TOKYO: Two Japanese may be prosecuted for allegedly attempting to join the Islamic State group, police said Wednesday (Jul 3), the first case of its kind in the country.

"Tokyo police referred two people to prosecutors for planning to travel to Syria as an anti-government group fighter," a police spokesman told AFP.

The spokesman added three other people were also referred to prosecutors but gave no further details.

One of the five, according to local media, is a 31-year-old former student from Hokkaido University who planned to travel to Syria in 2014. 

He told police he wanted to join Islamic State to work as a fighter.

The other four include veteran freelance journalist Kosuke Tsuneoka and Islamic law scholar Ko Nakata, who the student apparently consulted about travelling to Syria.

Tsuneoka told reporters that "no one had any intention of joining the Islamic State". 

"There was no act that amounts to preparing or plotting for private war," said the 50-year-old, as reported by Kyodo News. 

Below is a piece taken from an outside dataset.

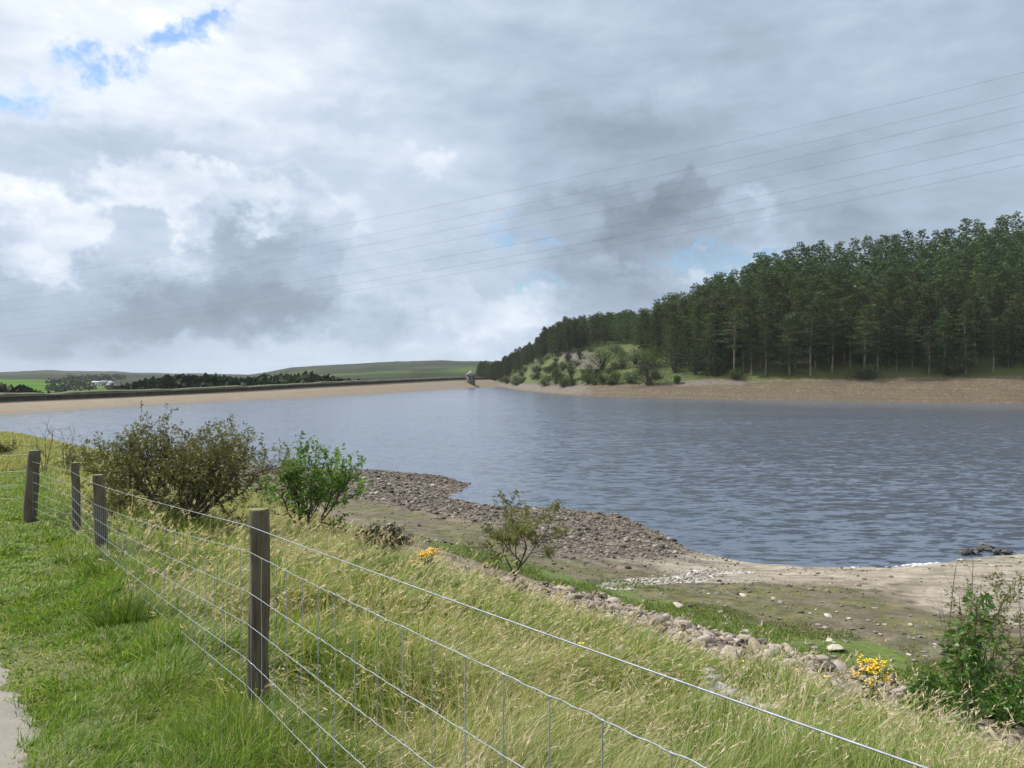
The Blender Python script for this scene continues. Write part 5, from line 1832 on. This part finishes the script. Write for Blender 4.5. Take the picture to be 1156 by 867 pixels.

According to Kyodo citing sources, the former university student had responded to a recruitment poster for work in Syria that was put up at a bookstore in Tokyo.

He was later introduced to Nakata, converted to Islam and began studying Arabic. 

Police raided his home the day before he was scheduled to leave, reported Kyodo.

Early this year. the Japanese government ordered Tsuneoka to surrender his passport as he prepared to leave for Yemen.

The move came amid debate in Japan about whether journalists should be prevented from going to war zones after the capture and release of a Japanese reporter in Syria last year.